At the crime scene on the night of the murder, Fred Neulander denied knowing anything about the strange visitor, whom prosecutors allege was Jenoff, one of the hitmen. On Dec. 5 of that year, however, he told police that his wife discussed the "bathroom guy's" visit but did not seem concerned about it.

Neulander denied during that interview that he ever told his wife "not to be surprised" if he received a delivery at the house on the day of the murder, something police were told by Rebecca Neulander-Rockoff. "That was the opposite of what we were told," Folks said, referring to the rabbi's denial.

On cross-examination, defense lawyer Michael Riley tried to highlight inadequacies in the police investigation. Among other things, police did not compare a hair found in Carol Neulander's hand to either of the killers.

Elaine Soncini, the rabbi's mistress.

"Well, Mr. Daniels and Mr. Jenoff confessed to the homicide," Folks said in explanation.

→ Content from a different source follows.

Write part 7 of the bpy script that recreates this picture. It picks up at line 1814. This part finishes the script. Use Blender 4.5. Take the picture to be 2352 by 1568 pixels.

Jurors sighed audibly several times during the cross-examination of Folks, the prosecution's third witness. Using a type-written "listening aid," jurors were expressionless as they listened to a recording of Fred Neulander's police interview at 3:20 a.m. on Nov. 2, 1994.

Neulander said he last spoke with his wife in a telephone call to Classic Cake Co., where she worked, on the previous day. He found her dead about 9:20 p.m. that night.

"I called her about 3 o'clock. I said, 'I love you,' " Neulander, speaking a hushed tone, can be heard saying on the tape.

The trial is being broadcast by Court TV.